Someone earning $40,000 per year is going to be putting just $800 per year into one of these accounts.

Mutual fund companies hate low-dollar accounts like this — they do not make money for the company. And thus, they are going to try to find ways of making these accounts more profitable, to the detriment of the account holders. Tacking on lots of fees is a possibility, although I suspect that the eventual legislation will cover that obvious loophole. A more likely one is a tactic the industry has already been indulging in — one much easier to abuse:

The Securities and Exchange Commission is investigating about a dozen brokerage firms – including Morgan Stanley, Merrill Lynch, Ameritrade, Charles Schwab and E*Trade Financial – on suspicion that they failed to secure the best available price for stocks they were trading for their customers, according to people who have been briefed on the inquiry.

At issue is the way the companies executed trades of Nasdaq-listed securities when the markets opened in the morning, a period of intense trading activity resulting from the backlog of orders since the market’s close the previous day.

After examining trading data from the last four years, the investigation found evidence that trades were often processed in ways that favored the firms over their clients, these people said.

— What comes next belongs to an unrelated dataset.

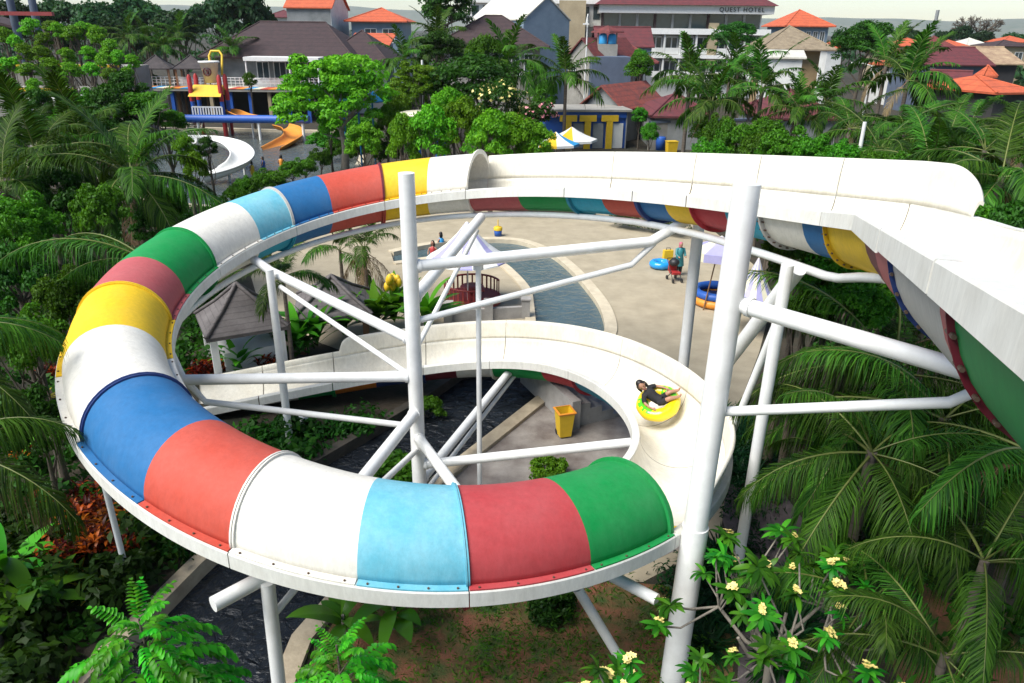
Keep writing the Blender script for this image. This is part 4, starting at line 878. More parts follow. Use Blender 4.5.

Securing the best price is one of the industry’s critical obligations to investors. If the investigators’ suspicions are confirmed, these practices are not likely to add up to significant costs for individual investors – the difference would be pennies a share traded – but in total they could represent substantial amounts of money for the brokers.

Frankly, I find the whole thing somewhat academic, because I’m one of those who thinks that the odds are good the entire Social Security system will not exist when it comes time for me to retire. That said, this all sounds to me like a good way to hasten the liklihood of it happening.